>> START SUPPLIED MATERIAL
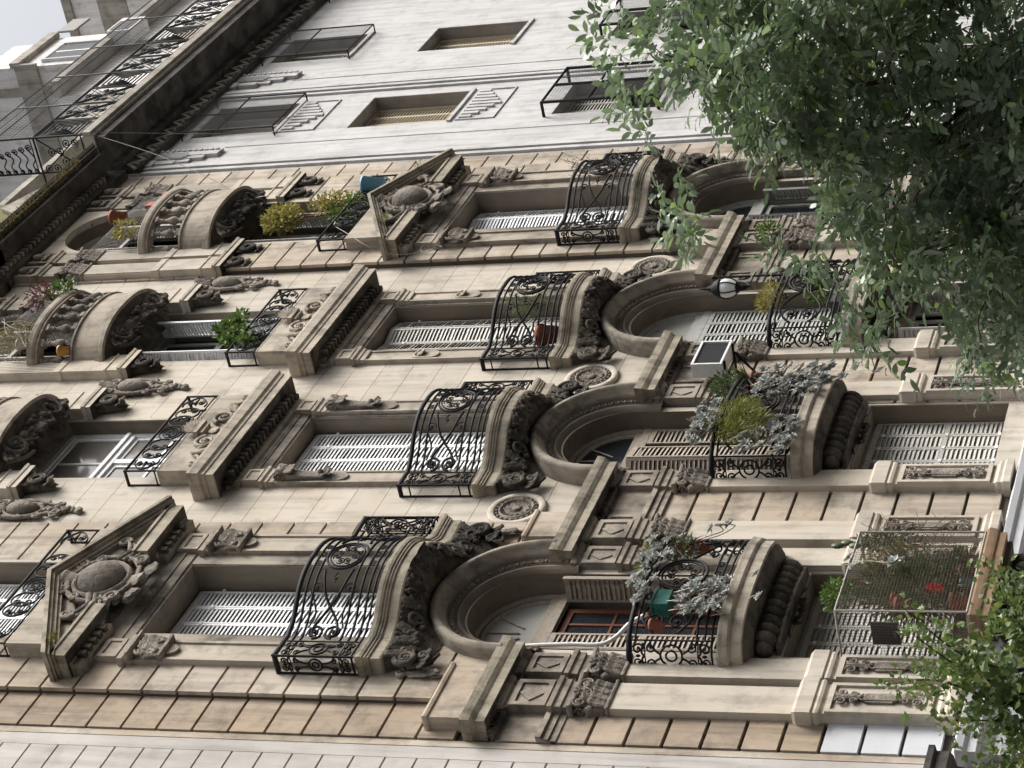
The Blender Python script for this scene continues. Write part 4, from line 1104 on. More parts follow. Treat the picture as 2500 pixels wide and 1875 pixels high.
# ---- third floor: pilasters, caps, frieze
for b in 'BC':
    for s_ in (-1, 1):
        x = BX[b] + s_ * 0.945
        def pm(m_):
            m_.box(-0.145, 0.145, -0.055, 0.03, 12.3, 15.26)
            for q in (-1, 1): m_.box(min(q * 0.145, q * 0.115), max(q * 0.145, q * 0.115), -0.075, -0.055, 12.3, 15.26)
            m_.box(-0.115, 0.115, -0.072, -0.055, 12.3, 12.8)
            m_.mould([(0, 15.24), (0.005, 15.25), (0.005, 15.32), (0.02, 15.33), (0.02, 15.38), (0.045, 15.40), (0.05, 15.44), (0.0, 15.45)], -0.15, 0.15, -0.08, 0.03)
            m_.box(-0.14, 0.14, -0.10, 0.03, 15.45, 15.72)
            for x0, x1, z0, z1 in ((-0.14, -0.10, 15.48, 15.70), (0.10, 0.14, 15.48, 15.70), (-0.10, 0.10, 15.48, 15.52), (-0.10, 0.10, 15.66, 15.70)): m_.box(x0, x1, -0.115, -0.10, z0, z1)
        p = part('pilaster', shared('pil_mid', pm), 'trim', (x, 0, 0))
        if b == 'B': obj('console', shared('console', console), M['carve'], p, (0, -0.06, 15.25))
        else:
            def stub(m_):
                m_.prism([(0.11 * cos(a), 14.27 + 0.14 * sin(a)) for a in [pi + pi * k / 8 for k in range(9)]] + [(0.11, 14.5), (-0.11, 14.5)], -0.082, -0.055)
                acan(m_, wallmap(0, -0.08, 14.5), 0, 0.02, -pi / 2, 0.2, 0.07, 0.0, 0.05); blobs(m_, wallmap(0, -0.08, 14.45), [(-0.03, 0.02), (0.04, -0.01)], 0.03, random.Random(5))
            obj('broken_console', shared('stub', stub), M['trim'], p)
for b in 'AD':
    for s_ in (-1, 1):
        x = BX[b] + s_ * 1.16
        def pe(m_):
            m_.box(-0.19, 0.19, -0.175, -0.09, 12.3, 15.3)
            for q in (-1, 1): m_.box(min(q * 0.19, q * 0.15), max(q * 0.19, q * 0.15), -0.20, -0.175, 12.3, 14.86)
            m_.box(-0.15, 0.15, -0.197, -0.175, 12.3, 12.8)
            m_.mould([(0, 15.26), (0.02, 15.28), (0.02, 15.34), (0.05, 15.37), (0.06, 15.43), (0, 15.45)], -0.19, 0.19, -0.18, -0.09)
            m_.box(-0.18, 0.18, -0.20, -0.09, 15.45, 15.78)
            for x0, x1, z0, z1 in ((-0.18, -0.13, 15.48, 15.74), (0.13, 0.18, 15.48, 15.74), (-0.13, 0.13, 15.48, 15.53), (-0.13, 0.13, 15.69, 15.74)): m_.box(x0, x1, -0.218, -0.20, z0, z1)
        p = part('pilaster', shared('pil_end', pe), 'trim', (x, 0, 0))
        obj('capital', shared('mask_cap', mask_capital), M['carve'], p, (0, -0.18, 14.86))
for b in 'ABCD':
    e = b in 'AD'; yw = -0.12 if e else 0.0; hw = 0.97 if e else 0.80
    mb = MB()   # lintel frieze with a scored line, jamb bands
    mb.box(-hw, hw, yw - 0.03, yw + 0.02, 15.50, 15.62); mb.box(-hw, hw, yw - 0.045, yw + 0.02, 15.63, 15.78 if e else 15.72)
    for s_ in (-1, 1): mb.box(min(s_ * 0.752, s_ * hw), max(s_ * 0.752, s_ * hw), yw - 0.018, yw + 0.02, 12.3, 15.47)
    if not e: mb.box(-0.5, 0.5, yw - 0.055, yw - 0.045, 15.655, 15.70)
    part('lintel', mb, 'dirty', (BX[b], 0, 0))
# cornices of the middle bays
for b in 'BC':
    mb = MB(); mb.mould([(0.0, 15.72), (0.05, 15.74), (0.07, 15.78), (0.07, 15.86), (0.13, 15.90), (0.13, 15.935), (0.34, 15.935), (0.34, 16.05), (0.355, 16.06), (0.36, 16.10), (0.39, 16.13), (0.40, 16.22), (0.405, 16.25), (0.40, 16.29), (0.2, 16.30)], -1.03, 1.03, -0.03, 0.02)
    c = part('window_cornice', mb, 'trim', (BX[b], 0, 0))
    def dr(m_):
        x = -1.08
        while x < 1.06: m_.box(x, x + 0.065, -0.235, -0.09, 15.81, 15.93); x += 0.115
        for s_ in (-1, 1): m_.box(min(s_ * 1.1, s_ * 1.2), max(s_ * 1.1, s_ * 1.2), -0.16, -0.09, 15.81, 15.93)
        m_.box(-1.34, 1.34, -0.355, -0.02, 15.928, 15.934)  # thin dark sheet painting the shaded underside of the cornice
    obj('dentil_row', shared('dent_mid', dr), M['soot'], c)
    mb = MB(); mb.box(-1.04, 1.04, -0.24, 0.02, 16.28, 16.95); mb.box(-1.045, 1.045, -0.245, 0.02, 16.95, 16.97)
    pp = part('parapet', mb, 'trim', (BX[b], 0, 0))
    obj('relief', shared('parapet_relief', parapet_relief), M['trim'], pp, (0, -0.24, 16.30))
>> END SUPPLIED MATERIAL
EXERCISE REQUIREMENTS: Reproduce every line exactly and omit all pictures.

OUTPUT:
The Blender Python script for this scene continues. Write part 4, from line 1104 on. More parts follow. Treat the picture as 2500 pixels wide and 1875 pixels high.
# ---- third floor: pilasters, caps, frieze
for b in 'BC':
    for s_ in (-1, 1):
        x = BX[b] + s_ * 0.945
        def pm(m_):
            m_.box(-0.145, 0.145, -0.055, 0.03, 12.3, 15.26)
            for q in (-1, 1): m_.box(min(q * 0.145, q * 0.115), max(q * 0.145, q * 0.115), -0.075, -0.055, 12.3, 15.26)
            m_.box(-0.115, 0.115, -0.072, -0.055, 12.3, 12.8)
            m_.mould([(0, 15.24), (0.005, 15.25), (0.005, 15.32), (0.02, 15.33), (0.02, 15.38), (0.045, 15.40), (0.05, 15.44), (0.0, 15.45)], -0.15, 0.15, -0.08, 0.03)
            m_.box(-0.14, 0.14, -0.10, 0.03, 15.45, 15.72)
            for x0, x1, z0, z1 in ((-0.14, -0.10, 15.48, 15.70), (0.10, 0.14, 15.48, 15.70), (-0.10, 0.10, 15.48, 15.52), (-0.10, 0.10, 15.66, 15.70)): m_.box(x0, x1, -0.115, -0.10, z0, z1)
        p = part('pilaster', shared('pil_mid', pm), 'trim', (x, 0, 0))
        if b == 'B': obj('console', shared('console', console), M['carve'], p, (0, -0.06, 15.25))
        else:
            def stub(m_):
                m_.prism([(0.11 * cos(a), 14.27 + 0.14 * sin(a)) for a in [pi + pi * k / 8 for k in range(9)]] + [(0.11, 14.5), (-0.11, 14.5)], -0.082, -0.055)
                acan(m_, wallmap(0, -0.08, 14.5), 0, 0.02, -pi / 2, 0.2, 0.07, 0.0, 0.05); blobs(m_, wallmap(0, -0.08, 14.45), [(-0.03, 0.02), (0.04, -0.01)], 0.03, random.Random(5))
            obj('broken_console', shared('stub', stub), M['trim'], p)
for b in 'AD':
    for s_ in (-1, 1):
        x = BX[b] + s_ * 1.16
        def pe(m_):
            m_.box(-0.19, 0.19, -0.175, -0.09, 12.3, 15.3)
            for q in (-1, 1): m_.box(min(q * 0.19, q * 0.15), max(q * 0.19, q * 0.15), -0.20, -0.175, 12.3, 14.86)
            m_.box(-0.15, 0.15, -0.197, -0.175, 12.3, 12.8)
            m_.mould([(0, 15.26), (0.02, 15.28), (0.02, 15.34), (0.05, 15.37), (0.06, 15.43), (0, 15.45)], -0.19, 0.19, -0.18, -0.09)
            m_.box(-0.18, 0.18, -0.20, -0.09, 15.45, 15.78)
            for x0, x1, z0, z1 in ((-0.18, -0.13, 15.48, 15.74), (0.13, 0.18, 15.48, 15.74), (-0.13, 0.13, 15.48, 15.53), (-0.13, 0.13, 15.69, 15.74)): m_.box(x0, x1, -0.218, -0.20, z0, z1)
        p = part('pilaster', shared('pil_end', pe), 'trim', (x, 0, 0))
        obj('capital', shared('mask_cap', mask_capital), M['carve'], p, (0, -0.18, 14.86))
for b in 'ABCD':
    e = b in 'AD'; yw = -0.12 if e else 0.0; hw = 0.97 if e else 0.80
    mb = MB()   # lintel frieze with a scored line, jamb bands
    mb.box(-hw, hw, yw - 0.03, yw + 0.02, 15.50, 15.62); mb.box(-hw, hw, yw - 0.045, yw + 0.02, 15.63, 15.78 if e else 15.72)
    for s_ in (-1, 1): mb.box(min(s_ * 0.752, s_ * hw), max(s_ * 0.752, s_ * hw), yw - 0.018, yw + 0.02, 12.3, 15.47)
    if not e: mb.box(-0.5, 0.5, yw - 0.055, yw - 0.045, 15.655, 15.70)
    part('lintel', mb, 'dirty', (BX[b], 0, 0))
# cornices of the middle bays
for b in 'BC':
    mb = MB(); mb.mould([(0.0, 15.72), (0.05, 15.74), (0.07, 15.78), (0.07, 15.86), (0.13, 15.90), (0.13, 15.935), (0.34, 15.935), (0.34, 16.05), (0.355, 16.06), (0.36, 16.10), (0.39, 16.13), (0.40, 16.22), (0.405, 16.25), (0.40, 16.29), (0.2, 16.30)], -1.03, 1.03, -0.03, 0.02)
    c = part('window_cornice', mb, 'trim', (BX[b], 0, 0))
    def dr(m_):
        x = -1.08
        while x < 1.06: m_.box(x, x + 0.065, -0.235, -0.09, 15.81, 15.93); x += 0.115
        for s_ in (-1, 1): m_.box(min(s_ * 1.1, s_ * 1.2), max(s_ * 1.1, s_ * 1.2), -0.16, -0.09, 15.81, 15.93)
        m_.box(-1.34, 1.34, -0.355, -0.02, 15.928, 15.934)  # thin dark sheet painting the shaded underside of the cornice
    obj('dentil_row', shared('dent_mid', dr), M['soot'], c)
    mb = MB(); mb.box(-1.04, 1.04, -0.24, 0.02, 16.28, 16.95); mb.box(-1.045, 1.045, -0.245, 0.02, 16.95, 16.97)
    pp = part('parapet', mb, 'trim', (BX[b], 0, 0))
    obj('relief', shared('parapet_relief', parapet_relief), M['trim'], pp, (0, -0.24, 16.30))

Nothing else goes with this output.